What makes a Bytestring "lazy"?

Question

I am learning Haskell but having some difficulty understanding how exactly lazy ByteStrings work. Hackage says that "Lazy ByteStrings use a lazy list of strict chunks which makes it suitable for I/O streaming tasks". In contrast, a strict list is stored as one large array.

What are these "chunks" in lazy byteStrings? How does your compiler know just how large a chunk should be? Further, I understand that the idea behind a lazy list is that you don't have to store the entire thing, which thus allows for infinite lists and all of that. But how is this storage implemented? Does each chunk have a pointer to a next chunk?

Many thanks in advance for the help :)

Answer 1

You can find the definition of the lazy ByteString here:

data ByteString = Empty | Chunk {-# UNPACK #-} !S.ByteString ByteString
    deriving (Typeable)

so Chunk is one data-constructor - the first part is a strict (!) strict (S.) ByteString and then some more Chunks or Empty via the second recursive (lazy) ByteString part.

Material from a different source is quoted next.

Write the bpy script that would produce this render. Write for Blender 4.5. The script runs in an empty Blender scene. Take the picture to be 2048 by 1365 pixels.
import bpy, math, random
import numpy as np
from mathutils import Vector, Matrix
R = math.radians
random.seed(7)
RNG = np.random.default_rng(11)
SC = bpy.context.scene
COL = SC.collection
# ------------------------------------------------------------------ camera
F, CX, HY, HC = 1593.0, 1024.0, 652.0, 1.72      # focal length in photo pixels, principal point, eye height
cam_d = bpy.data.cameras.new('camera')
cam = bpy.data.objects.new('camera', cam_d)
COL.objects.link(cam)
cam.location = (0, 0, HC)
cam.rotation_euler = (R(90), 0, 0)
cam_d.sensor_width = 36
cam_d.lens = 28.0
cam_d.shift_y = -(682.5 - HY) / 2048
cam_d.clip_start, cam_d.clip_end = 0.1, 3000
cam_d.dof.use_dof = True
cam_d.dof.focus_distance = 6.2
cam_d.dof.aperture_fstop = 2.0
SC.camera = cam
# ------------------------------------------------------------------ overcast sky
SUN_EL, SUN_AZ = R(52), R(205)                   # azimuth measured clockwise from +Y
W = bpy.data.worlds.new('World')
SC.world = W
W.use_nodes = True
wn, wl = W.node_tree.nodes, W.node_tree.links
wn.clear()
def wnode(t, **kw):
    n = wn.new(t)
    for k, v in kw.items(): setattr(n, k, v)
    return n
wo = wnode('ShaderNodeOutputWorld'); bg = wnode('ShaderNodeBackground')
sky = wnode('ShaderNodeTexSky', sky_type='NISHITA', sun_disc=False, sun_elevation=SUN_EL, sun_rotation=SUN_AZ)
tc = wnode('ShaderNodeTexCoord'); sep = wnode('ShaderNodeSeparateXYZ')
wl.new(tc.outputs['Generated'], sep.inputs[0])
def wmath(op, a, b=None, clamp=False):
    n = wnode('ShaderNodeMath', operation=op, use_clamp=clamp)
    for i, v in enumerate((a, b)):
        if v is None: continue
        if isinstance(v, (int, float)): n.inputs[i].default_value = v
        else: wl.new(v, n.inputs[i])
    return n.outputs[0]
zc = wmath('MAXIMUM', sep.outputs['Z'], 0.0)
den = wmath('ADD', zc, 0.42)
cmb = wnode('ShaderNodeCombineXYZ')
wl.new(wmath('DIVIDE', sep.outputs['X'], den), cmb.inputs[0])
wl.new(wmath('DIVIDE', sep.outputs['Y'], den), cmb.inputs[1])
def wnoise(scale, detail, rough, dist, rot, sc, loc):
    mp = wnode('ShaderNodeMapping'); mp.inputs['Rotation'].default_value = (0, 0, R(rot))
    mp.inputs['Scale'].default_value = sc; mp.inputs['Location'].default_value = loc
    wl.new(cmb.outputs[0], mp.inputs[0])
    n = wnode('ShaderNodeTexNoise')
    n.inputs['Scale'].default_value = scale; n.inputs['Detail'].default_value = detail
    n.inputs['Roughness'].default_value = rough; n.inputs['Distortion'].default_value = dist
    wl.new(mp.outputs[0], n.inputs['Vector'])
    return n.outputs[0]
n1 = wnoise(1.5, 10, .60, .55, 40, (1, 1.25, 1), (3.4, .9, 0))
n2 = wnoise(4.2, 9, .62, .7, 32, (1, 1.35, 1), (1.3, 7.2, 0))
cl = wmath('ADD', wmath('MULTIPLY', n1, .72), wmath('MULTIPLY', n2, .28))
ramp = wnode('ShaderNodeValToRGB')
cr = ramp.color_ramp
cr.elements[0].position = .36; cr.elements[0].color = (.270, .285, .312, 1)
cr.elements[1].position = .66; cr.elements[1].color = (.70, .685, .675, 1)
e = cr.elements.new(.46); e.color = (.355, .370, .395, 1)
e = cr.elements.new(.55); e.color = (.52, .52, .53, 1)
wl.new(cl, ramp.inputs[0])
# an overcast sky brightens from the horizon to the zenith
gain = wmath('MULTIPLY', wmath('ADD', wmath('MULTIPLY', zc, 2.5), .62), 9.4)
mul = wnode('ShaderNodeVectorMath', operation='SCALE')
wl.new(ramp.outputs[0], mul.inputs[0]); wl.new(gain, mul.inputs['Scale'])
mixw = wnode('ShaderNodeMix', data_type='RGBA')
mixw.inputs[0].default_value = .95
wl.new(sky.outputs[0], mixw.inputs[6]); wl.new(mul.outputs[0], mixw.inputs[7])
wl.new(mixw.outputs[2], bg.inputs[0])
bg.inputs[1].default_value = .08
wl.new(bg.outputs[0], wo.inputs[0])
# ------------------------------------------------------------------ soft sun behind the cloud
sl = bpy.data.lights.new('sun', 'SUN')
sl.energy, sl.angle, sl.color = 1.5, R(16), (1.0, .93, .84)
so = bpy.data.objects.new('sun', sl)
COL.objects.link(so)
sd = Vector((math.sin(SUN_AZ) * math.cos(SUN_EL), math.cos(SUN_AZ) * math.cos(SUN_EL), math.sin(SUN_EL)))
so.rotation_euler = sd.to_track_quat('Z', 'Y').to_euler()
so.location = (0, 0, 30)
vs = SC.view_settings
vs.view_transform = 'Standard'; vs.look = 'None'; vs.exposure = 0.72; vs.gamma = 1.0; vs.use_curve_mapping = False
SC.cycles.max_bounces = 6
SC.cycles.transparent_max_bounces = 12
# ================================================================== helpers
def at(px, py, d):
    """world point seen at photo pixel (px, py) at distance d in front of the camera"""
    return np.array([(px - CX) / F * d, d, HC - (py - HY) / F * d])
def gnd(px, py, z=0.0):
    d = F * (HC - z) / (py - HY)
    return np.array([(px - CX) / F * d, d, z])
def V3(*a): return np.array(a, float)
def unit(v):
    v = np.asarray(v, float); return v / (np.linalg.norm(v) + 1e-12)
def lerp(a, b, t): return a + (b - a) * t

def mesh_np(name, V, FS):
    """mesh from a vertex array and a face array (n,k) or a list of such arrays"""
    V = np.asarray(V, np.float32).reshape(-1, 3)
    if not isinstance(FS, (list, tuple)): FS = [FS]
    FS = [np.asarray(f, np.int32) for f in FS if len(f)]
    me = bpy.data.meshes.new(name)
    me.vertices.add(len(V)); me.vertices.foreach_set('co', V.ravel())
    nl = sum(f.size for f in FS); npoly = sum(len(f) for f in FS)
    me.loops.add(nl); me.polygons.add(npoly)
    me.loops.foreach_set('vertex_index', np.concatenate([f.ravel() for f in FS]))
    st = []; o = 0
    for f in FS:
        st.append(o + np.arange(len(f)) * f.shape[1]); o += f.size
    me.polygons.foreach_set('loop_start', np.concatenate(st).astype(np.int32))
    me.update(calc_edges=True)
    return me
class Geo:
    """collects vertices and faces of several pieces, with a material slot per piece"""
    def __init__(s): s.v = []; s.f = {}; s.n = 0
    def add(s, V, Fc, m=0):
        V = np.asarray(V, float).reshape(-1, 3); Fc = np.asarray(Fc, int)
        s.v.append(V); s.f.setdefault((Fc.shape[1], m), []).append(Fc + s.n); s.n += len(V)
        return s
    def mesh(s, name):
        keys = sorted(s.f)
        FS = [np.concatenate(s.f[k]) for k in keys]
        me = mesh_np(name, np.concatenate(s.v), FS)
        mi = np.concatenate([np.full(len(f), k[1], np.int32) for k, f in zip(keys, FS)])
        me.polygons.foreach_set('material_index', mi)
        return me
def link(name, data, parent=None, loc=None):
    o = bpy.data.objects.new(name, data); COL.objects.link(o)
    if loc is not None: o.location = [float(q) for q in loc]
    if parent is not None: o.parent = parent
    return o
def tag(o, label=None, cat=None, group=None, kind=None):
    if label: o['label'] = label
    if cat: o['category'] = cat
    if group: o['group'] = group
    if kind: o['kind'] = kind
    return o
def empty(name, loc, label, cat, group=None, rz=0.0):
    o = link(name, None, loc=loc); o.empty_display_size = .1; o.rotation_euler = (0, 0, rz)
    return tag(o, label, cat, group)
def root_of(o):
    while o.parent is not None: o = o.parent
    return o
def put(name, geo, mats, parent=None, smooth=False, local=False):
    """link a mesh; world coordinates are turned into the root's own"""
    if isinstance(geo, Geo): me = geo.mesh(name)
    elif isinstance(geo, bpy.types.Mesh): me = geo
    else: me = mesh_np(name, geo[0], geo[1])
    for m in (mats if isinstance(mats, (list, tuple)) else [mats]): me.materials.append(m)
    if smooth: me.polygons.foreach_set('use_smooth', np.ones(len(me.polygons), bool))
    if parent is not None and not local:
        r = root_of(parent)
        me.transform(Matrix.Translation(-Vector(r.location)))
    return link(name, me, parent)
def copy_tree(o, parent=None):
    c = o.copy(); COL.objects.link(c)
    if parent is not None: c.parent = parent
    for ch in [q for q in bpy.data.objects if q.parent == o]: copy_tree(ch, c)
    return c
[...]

Note that the second part does not have the (!) there - so this can be a GHC thunk (the lazy stuff in Haskell) that will only be forced when you need it (for example pattern-match on it).

That means a lazy ByteString is either Empty or you get a strict (you can think of this as already loaded if you want) part or chunk of the complete string with a lazy remaining/rest/tail ByteString.

As about the size that depends on the code that is generating this lazy bytestring - the compiler does not come into this.

You can see this for hGetContents:

hGetContents = hGetContentsN defaultChunkSize

where defaultChunkSize is defined to be 32 * 1024 - 2 * sizeOf (undefined :: Int) - so a bit less than 32kB

And yes the rest (snd. argument to Chunk) can be seen as a pointer to the next Chunk or Empty (just like with a normal list).